Turkey Sees ISIL Hand in Ankara Bombings

TEHRAN (Tasnim) – Turkey is targeting Islamic State in Iraq and the Levant (ISIL) in investigations of a double suicide bombing in Ankara that killed up to 128 people, officials said, while opponents of President Tayyip Erdogan blamed him for the worst such attack in Turkish history.

Government officials made clear that despite alarm over the attack on a rally of pro-Kurdish activists and civic groups, there would be no postponement of November polls Erdogan hopes can restore an overall majority for the AK Party he founded.

Thousands of people gathered near the scene of the attack at Ankara's main railway station, many accusing Erdogan of stirring nationalist sentiment by his pursuit of a military campaign against Kurdish militants, a charge Ankara vehemently rejects.

"Murderer Erdogan", "murderer police", the crowd chanted in Sihhiye square, as riot police backed by water cannon vehicles blocked a main highway leading to the district where parliament and government buildings are located.

The pro-Kurdish Peoples' Democratic Party (HDP), a major presence at Saturday's march and holding seats in parliament, said police attacked its leaders and members as they tried to leave carnations at the scene.

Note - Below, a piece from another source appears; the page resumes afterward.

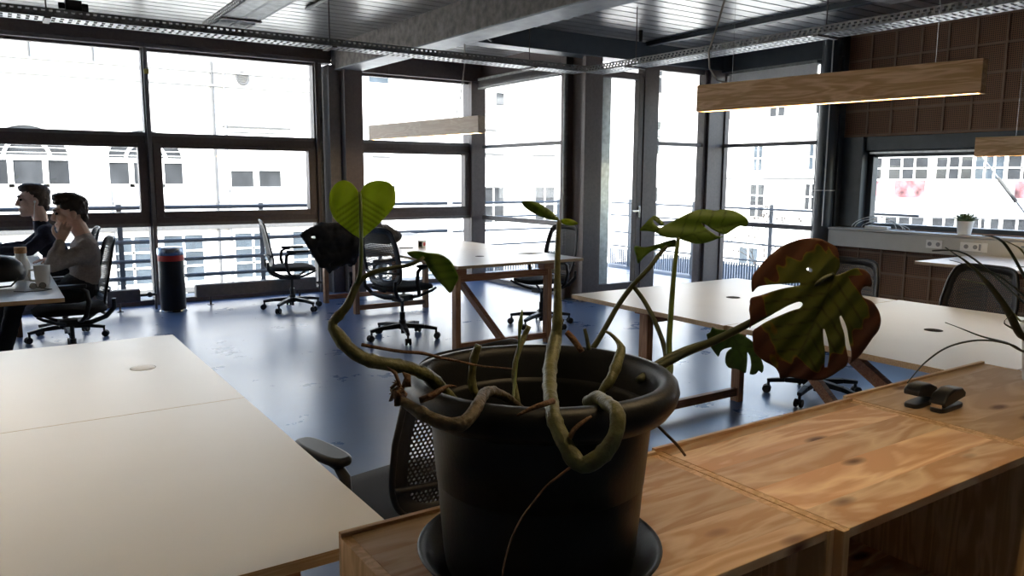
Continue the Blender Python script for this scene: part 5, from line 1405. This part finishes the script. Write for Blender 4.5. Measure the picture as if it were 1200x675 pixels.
sp.append(('band', fr_x(36), fr_x(20.2), 1.46, 1.52, .12, 'band')); sp.append(('band', fr_x(36), fr_x(20.2), 6.8, 7.0, .3, 'band'))
for z in (-3.4, -6.2):
    for y in (35, 32.5, 30, 27.5, 25, 22.5): Wy(y, y-1.1, z, z+1.6, 'pane_blue', 2, 2)
facade('white house with tan shutters seen beyond the glass door', 'building', (30, 45, 0), -PI/2, 25, 9.6, -9, M['plaster'], sp)
sp = []; 
def fr_x(Y): return 20.0 - Y
for a, c in ((1.50, 2.32), (-.9, .10), (3.1, 4.5), (-3.4, -2.2)):
    pm = 'pane_blue' if a == 1.5 else 'pane'
    Wy(18.7, 18.0, a, c, 'pane', 1, 2); Wy(17.70, 16.13, a, c, 'pane', 3, 2); Wy(15.81, 14.5, a, c, 'pane', 3, 2); Wy(14.40, 13.42, a, c, pm, 3, 2); Wy(13.3, 11.9, a, c, 'pane', 3, 2); Wy(11.5, 10.1, a, c, 'pane', 3, 2); Wy(9.6, 8.2, a, c, 'pane', 3, 2); Wy(7.8, 6.4, a, c, 'pane', 3, 2)
sp.append(('panel', fr_x(18.6), fr_x(18.1), .8, 1.4, 'pink')); sp.append(('panel', fr_x(17.4), fr_x(16.2), .78, 1.42, 'pink')); sp.append(('panel', fr_x(13.0), fr_x(12.3), .85, 1.44, 'pink'))
sp.append(('band', fr_x(20), fr_x(3), 2.5, 2.62, .12, 'plaster2'))
facade('white block with rows of gridded windows and pink murals outside the right window', 'building', (30, 20, 0), -PI/2, 24, 8.5, -9, M['plaster'], sp)
# white tubes and a slanted strut outside the right window
t = thing('balcony_railing', 'thick pale tube railing outside the window in the clad wall', 'railing', (10.6, 1.2, 0))
for (a, c, r) in (((0, 0, 1.08), (0, 5.6, .93), .022), ((0, 0, 1.20), (0, 5.6, 1.18), .014), ((.05, 0, .90), (.05, 5.6, 1.05), .014), ((0, 0, 1.02), (0, 5.6, 1.02), .010)):
    MB().cyl(a, c, r, n=12).build('tube', M['white'], t, smooth=True)
for y in (.3, 2.0, 3.7, 5.3): MB().cyl((0, y, -.1), (0, y, 1.2), .02, n=10).build('post', M['white'], t, smooth=True)
struct(MB().box(8.4, 10.8, .8, 5.0, -.16, -.10).build('balcony_floor', M['decking']))
t = thing('slanted_strut', 'slanted steel strut with a turnbuckle outside the right window', 'strut', (10.2, 4.80, 1.7))
a = Vector((0, 0, 0)); b = Vector((0, -.50, -.62))
m = MB(); m.cyl(a-(b)*.6, b*1.1, .010, n=10); m.build('rod', M['rail'], t)
m = MB(); m.cyl(b*.35, b*.8, .022, n=10); m.build('turnbuckle', M['band'], t)
# street lamp, planter stairs and bare tree beyond the door
t = thing('street_lamp', 'slim street lamp standing before the white house beyond the door', 'street lamp', (26, 26.6, -9))
MB().cyl((0, 0, 0), (0, 0, 12.6), .06, .04, 10).build('pole', M['rail'], t); MB().box(-.15, .45, -.12, .12, 12.4, 12.7).build('lamp_head', M['rail'], t, bevel=.03)
def tree(label, loc, h, spread, seed, lvl=5):
    rnd = random.Random(seed)
    t = thing('bare_tree', label, 'tree', loc)
    tr = MB(); br = MB()
    tr.tube([(0, 0, 0), (.05, .1, h*.35), (0, 0, h*.6)], [.16, .12, .09], 10)
    def grow(p, d, L, r, k):
        q = p + d*L
        mid = (p+q)/2 + Vector((rnd.uniform(-.06, .06), rnd.uniform(-.06, .06), rnd.uniform(-.05, .05)))*L
        br.tube([p, mid, q], [r, r*.85, r*.65], 5)
        if k == 0:
            for _ in range(2):
                e = q + Vector((rnd.uniform(-1, 1), rnd.uniform(-1, 1), rnd.uniform(-.6, .4)))*.09
                br.ell(e, (.018, .018, .028), 6, 4); br.tube([q, e], [.006, .004], 4)
            return
        for _ in range(3 if k > 2 else 2):
            nd = (d + Vector((rnd.uniform(-1, 1)*spread, rnd.uniform(-1, 1)*spread, rnd.uniform(-.5, .6)))).normalized()
            grow(q, nd, L*rnd.uniform(.6, .85), r*.62, k-1)
    for k in range(5):
        a = 2*PI*k/5+rnd.random()
        grow(Vector((0, 0, h*(.45+.03*k))), Vector((math.cos(a)*.9, math.sin(a)*.9, .55)).normalized(), h*.12, .06, lvl)
    tr.build('trunk', M['bark'], t, smooth='all'); br.build('branches', M['bark'], t)
tree('bare tree with seed heads outside the window beside the pillar', (15.5, 12.2, -9), 11.2, .75, 3)
tree('bare tree farther off, its top below the glass door', (17.5, 18.5, -9), 9.8, .8, 11)

# ================================================================== LIGHT, SKY, CAMERA
w = bpy.data.worlds.new('World'); scene.world = w; w.use_nodes = True
nt = w.node_tree; nt.nodes.clear()
out = nt.nodes.new('ShaderNodeOutputWorld'); bg = nt.nodes.new('ShaderNodeBackground'); sky = nt.nodes.new('ShaderNodeTexSky')
sky.sky_type = 'NISHITA'; sky.sun_disc = False; sky.sun_elevation = math.radians(38); sky.sun_rotation = math.radians(205); sky.air_density = 1.0; sky.dust_density = 1.2
bg.inputs['Strength'].default_value = SKY_S
nt.links.new(sky.outputs[0], bg.inputs[0]); nt.links.new(bg.outputs[0], out.inputs[0])
sd = bpy.data.lights.new('sun', 'SUN'); sd.energy = SUN_S; sd.angle = .01; sd.color = (1, .985, .96)
so = bpy.data.objects.new('sun', sd); COL.objects.link(so)
so.rotation_euler = Vector((.50, .62, -.60)).to_track_quat('-Z', 'Y').to_euler()

cd = bpy.data.cameras.new('camera'); co = bpy.data.objects.new('camera', cd); COL.objects.link(co)
cd.sensor_width = 36; cd.lens = 907.0/1200*36; cd.clip_start = .05; cd.clip_end = 300
yaw, pit, rol = .58958, .14126, .005755
fw = Vector((math.sin(yaw)*math.cos(pit), math.cos(yaw)*math.cos(pit), -math.sin(pit)))
r0 = Vector((math.cos(yaw), -math.sin(yaw), 0)); u0 = r0.cross(fw)
r = r0*math.cos(rol) + u0*math.sin(rol); u = r.cross(fw)
mt = Matrix((r, u, -fw)).transposed().to_4x4(); mt.translation = (0, 0, 1.45)
co.matrix_world = mt
scene.camera = co
vs = scene.view_settings
scene.display_settings.display_device = 'sRGB'
vs.view_transform = 'Standard'; vs.look = 'None'; vs.gamma = 1; vs.exposure = EXPO; vs.use_curve_mapping = False
cy = scene.cycles
cy.use_denoising = True
cy.max_bounces = 10; cy.diffuse_bounces = 5; cy.glossy_bounces = 4; cy.transparent_max_bounces = 24; cy.transmission_bounces = 6
cy.caustics_reflective = False; cy.caustics_refractive = False
cy.sample_clamp_indirect = 8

Some were hurt in the melee, it said in a statement.

The attacks have shocked a nation beset by resurgent conflict with the militant Kurdistan Workers Party (PKK) in its southeast and increasingly threatened by spillover from the war in neighboring Syria.

ISIL militants are encamped close to its borders, which mark also the frontier of the NATO alliance, and last week Russia launched air strikes in Syria, its planes violating Turkish air space on several occasions.

Two senior security sources said initial signs suggested ISIL was behind the Ankara attack, and that it bore striking similarity to a July suicide bombing in Suruc near the Syrian border, also blamed on the radical group.

"All signs indicate that the attack may have been carried out by ISIL. We are completely focused on ISIL," one of the sources told Reuters.

CHP opposition leader Ahmet Kilicdaroglu, speaking after a meeting with Prime Minister Ahmet Davutoglu, said he had been told both suicide bombers were men.

The HDP, which expanded beyond its Kurdish voter base and drew in mainly left-wing opponents of Erdogan at June elections, said the death toll had risen to 128 and that it had identified all but eight of the bodies.

The prime minister's office said late on Saturday that 95 people had been killed.